Prompt ->
Your task is to reproduce, verbatim and without pictures, the lines from the opening of the listing through the line containing "14).build('sensor', M['blackmatte'], de)".

Recorded data ->
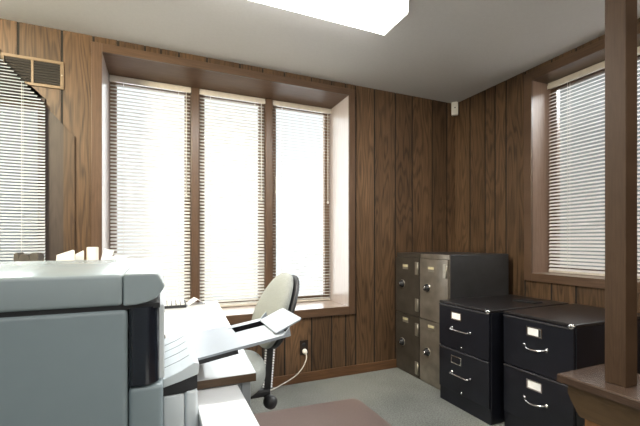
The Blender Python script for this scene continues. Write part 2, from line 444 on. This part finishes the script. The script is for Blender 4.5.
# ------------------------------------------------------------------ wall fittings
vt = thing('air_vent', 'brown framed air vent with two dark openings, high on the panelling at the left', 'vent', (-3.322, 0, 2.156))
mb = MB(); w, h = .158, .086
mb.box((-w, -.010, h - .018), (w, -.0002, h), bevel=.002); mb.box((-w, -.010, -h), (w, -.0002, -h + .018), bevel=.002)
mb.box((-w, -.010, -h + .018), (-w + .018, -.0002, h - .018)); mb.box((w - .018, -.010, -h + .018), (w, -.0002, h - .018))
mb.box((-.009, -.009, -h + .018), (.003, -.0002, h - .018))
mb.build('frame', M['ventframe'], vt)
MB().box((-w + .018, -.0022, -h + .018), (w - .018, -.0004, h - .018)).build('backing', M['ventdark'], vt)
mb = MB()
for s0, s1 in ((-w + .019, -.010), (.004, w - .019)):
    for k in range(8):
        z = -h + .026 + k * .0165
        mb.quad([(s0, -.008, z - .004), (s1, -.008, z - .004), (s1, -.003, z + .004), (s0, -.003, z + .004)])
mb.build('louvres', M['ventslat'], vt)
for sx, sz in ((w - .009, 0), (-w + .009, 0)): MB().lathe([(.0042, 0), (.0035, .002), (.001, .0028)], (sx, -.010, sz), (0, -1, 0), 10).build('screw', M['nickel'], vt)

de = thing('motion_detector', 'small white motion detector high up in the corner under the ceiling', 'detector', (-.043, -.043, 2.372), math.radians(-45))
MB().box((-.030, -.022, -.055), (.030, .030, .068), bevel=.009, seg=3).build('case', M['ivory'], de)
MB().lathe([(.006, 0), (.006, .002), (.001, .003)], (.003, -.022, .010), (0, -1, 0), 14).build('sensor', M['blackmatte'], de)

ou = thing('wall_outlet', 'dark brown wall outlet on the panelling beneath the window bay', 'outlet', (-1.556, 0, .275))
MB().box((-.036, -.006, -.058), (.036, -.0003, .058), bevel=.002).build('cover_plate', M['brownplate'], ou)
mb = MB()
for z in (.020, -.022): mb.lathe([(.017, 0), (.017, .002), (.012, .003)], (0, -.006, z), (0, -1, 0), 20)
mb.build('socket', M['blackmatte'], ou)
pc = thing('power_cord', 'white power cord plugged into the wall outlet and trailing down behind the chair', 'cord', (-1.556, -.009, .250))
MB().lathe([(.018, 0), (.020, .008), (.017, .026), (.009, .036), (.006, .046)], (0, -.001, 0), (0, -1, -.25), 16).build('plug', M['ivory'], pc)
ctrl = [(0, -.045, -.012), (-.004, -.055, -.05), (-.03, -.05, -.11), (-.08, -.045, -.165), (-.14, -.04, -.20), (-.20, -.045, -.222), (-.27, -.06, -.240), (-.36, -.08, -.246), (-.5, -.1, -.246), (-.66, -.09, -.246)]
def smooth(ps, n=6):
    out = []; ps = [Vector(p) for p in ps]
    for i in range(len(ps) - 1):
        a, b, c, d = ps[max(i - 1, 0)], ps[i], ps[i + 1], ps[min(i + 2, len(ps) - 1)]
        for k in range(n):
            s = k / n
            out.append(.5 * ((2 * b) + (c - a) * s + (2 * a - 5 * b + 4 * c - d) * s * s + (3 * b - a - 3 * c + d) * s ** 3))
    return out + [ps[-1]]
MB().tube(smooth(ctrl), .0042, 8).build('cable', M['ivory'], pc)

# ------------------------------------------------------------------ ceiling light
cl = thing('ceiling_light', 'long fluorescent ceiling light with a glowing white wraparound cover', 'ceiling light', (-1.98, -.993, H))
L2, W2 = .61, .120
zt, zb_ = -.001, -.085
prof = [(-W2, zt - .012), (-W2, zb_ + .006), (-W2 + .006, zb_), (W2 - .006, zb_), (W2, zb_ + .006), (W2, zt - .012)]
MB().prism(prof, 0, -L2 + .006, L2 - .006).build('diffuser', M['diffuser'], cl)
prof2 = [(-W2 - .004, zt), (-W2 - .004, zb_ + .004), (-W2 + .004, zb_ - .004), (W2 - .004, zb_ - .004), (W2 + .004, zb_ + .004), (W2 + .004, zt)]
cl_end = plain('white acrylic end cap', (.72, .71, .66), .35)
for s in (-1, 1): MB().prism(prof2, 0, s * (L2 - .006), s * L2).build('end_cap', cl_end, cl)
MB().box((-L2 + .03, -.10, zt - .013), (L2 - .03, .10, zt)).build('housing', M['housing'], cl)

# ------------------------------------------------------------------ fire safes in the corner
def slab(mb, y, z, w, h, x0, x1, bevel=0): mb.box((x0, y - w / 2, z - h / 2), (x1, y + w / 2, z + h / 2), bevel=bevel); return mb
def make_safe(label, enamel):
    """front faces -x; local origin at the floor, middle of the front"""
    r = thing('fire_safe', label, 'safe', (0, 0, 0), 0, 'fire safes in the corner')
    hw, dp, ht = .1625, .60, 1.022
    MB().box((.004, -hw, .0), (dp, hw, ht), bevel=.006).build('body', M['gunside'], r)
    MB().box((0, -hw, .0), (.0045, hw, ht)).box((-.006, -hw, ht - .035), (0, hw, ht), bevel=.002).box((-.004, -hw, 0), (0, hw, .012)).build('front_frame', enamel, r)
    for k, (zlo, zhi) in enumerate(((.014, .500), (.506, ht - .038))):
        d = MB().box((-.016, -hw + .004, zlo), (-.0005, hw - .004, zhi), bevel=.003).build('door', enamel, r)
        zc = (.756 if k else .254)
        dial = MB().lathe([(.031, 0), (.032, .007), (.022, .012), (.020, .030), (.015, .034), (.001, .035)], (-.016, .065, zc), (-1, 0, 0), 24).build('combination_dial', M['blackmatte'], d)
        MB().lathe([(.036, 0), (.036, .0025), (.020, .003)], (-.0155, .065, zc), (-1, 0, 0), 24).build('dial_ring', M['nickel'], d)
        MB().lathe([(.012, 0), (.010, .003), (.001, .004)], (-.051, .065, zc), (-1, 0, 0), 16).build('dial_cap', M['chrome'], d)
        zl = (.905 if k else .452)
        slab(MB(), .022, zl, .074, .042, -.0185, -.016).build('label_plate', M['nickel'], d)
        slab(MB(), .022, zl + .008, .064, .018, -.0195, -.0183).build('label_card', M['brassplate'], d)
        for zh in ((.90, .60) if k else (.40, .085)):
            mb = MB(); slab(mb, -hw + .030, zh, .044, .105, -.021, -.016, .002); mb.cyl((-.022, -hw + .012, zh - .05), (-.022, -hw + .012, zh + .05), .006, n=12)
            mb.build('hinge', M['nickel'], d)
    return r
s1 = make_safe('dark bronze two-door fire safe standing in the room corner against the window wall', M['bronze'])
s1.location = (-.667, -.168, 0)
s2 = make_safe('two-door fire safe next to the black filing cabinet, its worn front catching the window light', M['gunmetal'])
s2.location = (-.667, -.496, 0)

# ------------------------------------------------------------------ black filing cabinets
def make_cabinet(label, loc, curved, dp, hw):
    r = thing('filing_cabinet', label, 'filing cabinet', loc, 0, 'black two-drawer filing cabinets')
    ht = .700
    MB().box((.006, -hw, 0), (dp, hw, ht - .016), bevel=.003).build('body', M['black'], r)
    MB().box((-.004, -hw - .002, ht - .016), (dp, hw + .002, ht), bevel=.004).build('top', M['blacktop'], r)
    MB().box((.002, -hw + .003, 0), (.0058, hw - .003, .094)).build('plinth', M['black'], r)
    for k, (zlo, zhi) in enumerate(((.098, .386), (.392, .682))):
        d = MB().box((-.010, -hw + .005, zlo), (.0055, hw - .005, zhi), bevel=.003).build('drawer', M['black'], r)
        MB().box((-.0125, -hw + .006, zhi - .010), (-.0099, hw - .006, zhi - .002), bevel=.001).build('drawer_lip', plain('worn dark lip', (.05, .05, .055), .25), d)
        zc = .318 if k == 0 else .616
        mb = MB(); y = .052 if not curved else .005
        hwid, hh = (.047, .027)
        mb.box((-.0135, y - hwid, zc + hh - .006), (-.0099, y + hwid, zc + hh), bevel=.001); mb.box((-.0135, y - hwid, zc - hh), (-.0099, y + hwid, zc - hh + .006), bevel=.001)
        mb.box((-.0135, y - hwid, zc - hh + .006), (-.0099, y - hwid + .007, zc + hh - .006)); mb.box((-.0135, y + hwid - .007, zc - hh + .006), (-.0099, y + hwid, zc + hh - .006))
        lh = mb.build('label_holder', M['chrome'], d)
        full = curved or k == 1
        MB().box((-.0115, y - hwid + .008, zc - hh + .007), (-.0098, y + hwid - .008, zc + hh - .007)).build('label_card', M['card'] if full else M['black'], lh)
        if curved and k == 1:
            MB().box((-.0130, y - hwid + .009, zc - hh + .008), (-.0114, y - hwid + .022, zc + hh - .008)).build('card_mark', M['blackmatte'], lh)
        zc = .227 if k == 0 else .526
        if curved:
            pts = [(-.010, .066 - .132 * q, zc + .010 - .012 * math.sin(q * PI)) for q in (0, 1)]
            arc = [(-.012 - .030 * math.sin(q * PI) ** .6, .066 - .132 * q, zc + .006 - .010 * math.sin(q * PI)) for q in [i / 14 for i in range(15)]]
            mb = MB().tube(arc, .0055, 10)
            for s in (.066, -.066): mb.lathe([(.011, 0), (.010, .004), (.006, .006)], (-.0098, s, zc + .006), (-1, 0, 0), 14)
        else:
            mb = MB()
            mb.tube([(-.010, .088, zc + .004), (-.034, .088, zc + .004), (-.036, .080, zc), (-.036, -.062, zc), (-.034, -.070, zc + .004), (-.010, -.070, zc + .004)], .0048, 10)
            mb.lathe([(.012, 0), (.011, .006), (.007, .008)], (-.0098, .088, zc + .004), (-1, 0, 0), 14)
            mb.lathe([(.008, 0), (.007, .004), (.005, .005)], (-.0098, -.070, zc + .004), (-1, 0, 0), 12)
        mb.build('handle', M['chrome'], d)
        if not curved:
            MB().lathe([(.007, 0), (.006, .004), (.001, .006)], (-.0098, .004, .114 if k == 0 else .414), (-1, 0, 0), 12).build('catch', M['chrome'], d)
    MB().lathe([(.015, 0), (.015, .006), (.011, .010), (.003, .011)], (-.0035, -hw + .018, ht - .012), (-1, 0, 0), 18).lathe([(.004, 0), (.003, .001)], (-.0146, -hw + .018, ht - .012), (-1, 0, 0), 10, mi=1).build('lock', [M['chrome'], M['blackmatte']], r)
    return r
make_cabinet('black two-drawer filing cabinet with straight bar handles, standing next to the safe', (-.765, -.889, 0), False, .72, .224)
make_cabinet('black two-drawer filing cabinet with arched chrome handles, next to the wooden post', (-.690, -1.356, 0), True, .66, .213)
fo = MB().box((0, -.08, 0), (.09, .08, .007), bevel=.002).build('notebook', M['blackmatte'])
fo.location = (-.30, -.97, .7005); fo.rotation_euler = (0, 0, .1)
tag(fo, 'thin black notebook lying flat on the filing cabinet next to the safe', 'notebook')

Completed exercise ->
The Blender Python script for this scene continues. Write part 2, from line 444 on. This part finishes the script. The script is for Blender 4.5.
# ------------------------------------------------------------------ wall fittings
vt = thing('air_vent', 'brown framed air vent with two dark openings, high on the panelling at the left', 'vent', (-3.322, 0, 2.156))
mb = MB(); w, h = .158, .086
mb.box((-w, -.010, h - .018), (w, -.0002, h), bevel=.002); mb.box((-w, -.010, -h), (w, -.0002, -h + .018), bevel=.002)
mb.box((-w, -.010, -h + .018), (-w + .018, -.0002, h - .018)); mb.box((w - .018, -.010, -h + .018), (w, -.0002, h - .018))
mb.box((-.009, -.009, -h + .018), (.003, -.0002, h - .018))
mb.build('frame', M['ventframe'], vt)
MB().box((-w + .018, -.0022, -h + .018), (w - .018, -.0004, h - .018)).build('backing', M['ventdark'], vt)
mb = MB()
for s0, s1 in ((-w + .019, -.010), (.004, w - .019)):
    for k in range(8):
        z = -h + .026 + k * .0165
        mb.quad([(s0, -.008, z - .004), (s1, -.008, z - .004), (s1, -.003, z + .004), (s0, -.003, z + .004)])
mb.build('louvres', M['ventslat'], vt)
for sx, sz in ((w - .009, 0), (-w + .009, 0)): MB().lathe([(.0042, 0), (.0035, .002), (.001, .0028)], (sx, -.010, sz), (0, -1, 0), 10).build('screw', M['nickel'], vt)

de = thing('motion_detector', 'small white motion detector high up in the corner under the ceiling', 'detector', (-.043, -.043, 2.372), math.radians(-45))
MB().box((-.030, -.022, -.055), (.030, .030, .068), bevel=.009, seg=3).build('case', M['ivory'], de)
MB().lathe([(.006, 0), (.006, .002), (.001, .003)], (.003, -.022, .010), (0, -1, 0), 14).build('sensor', M['blackmatte'], de)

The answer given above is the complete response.